If I specify this {:file_store, ">= 0.0.0", github: "rzane/file_store", branch: "master"}, then when 1.0 or 2.0 comes out, a mix deps.update file_store will happily move me to that version. On the other hand, {:file_store, "~> 0.2", github: "rzane/file_store", branch: "master"} will refuse to update to that version because it doesn’t fit within the specified version range.

I could always use a tag or a specific commit instead of master, but unless you have something like a v0.x tag that you move with each increment on release (this is what I do with my fish plugins)…there’s not much that can be done to give me the same flexibility as what I have here.

I haven’t done a lot of releases of packages in the Elixir world, but when I release Ruby gems, I use hoe which:

  1. Requires that I update the version in a commit prior to release and have a clean tree.
  2. Requires that I specify the version that I’m releasing (rake release VERSION=1.2.3) which helps prevent d’oh moments.
  3. Releases the package to RubyGems.
  4. Tags my git repo with the version (effectively making a release).

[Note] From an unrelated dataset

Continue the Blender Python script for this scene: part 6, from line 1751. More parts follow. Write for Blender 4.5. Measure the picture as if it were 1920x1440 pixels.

It makes package release a bit more manual, but I like that last little bit of verification. This could probably be automated with actions a little differently for what you’re doing:

  1. Make a commit that just updates the version and has a specific commit message (Release 1.2.3) on the main branch.
  2. The action looks for that commit by a collaborator and creates a release.
  3. The action then releases the package with the version specified.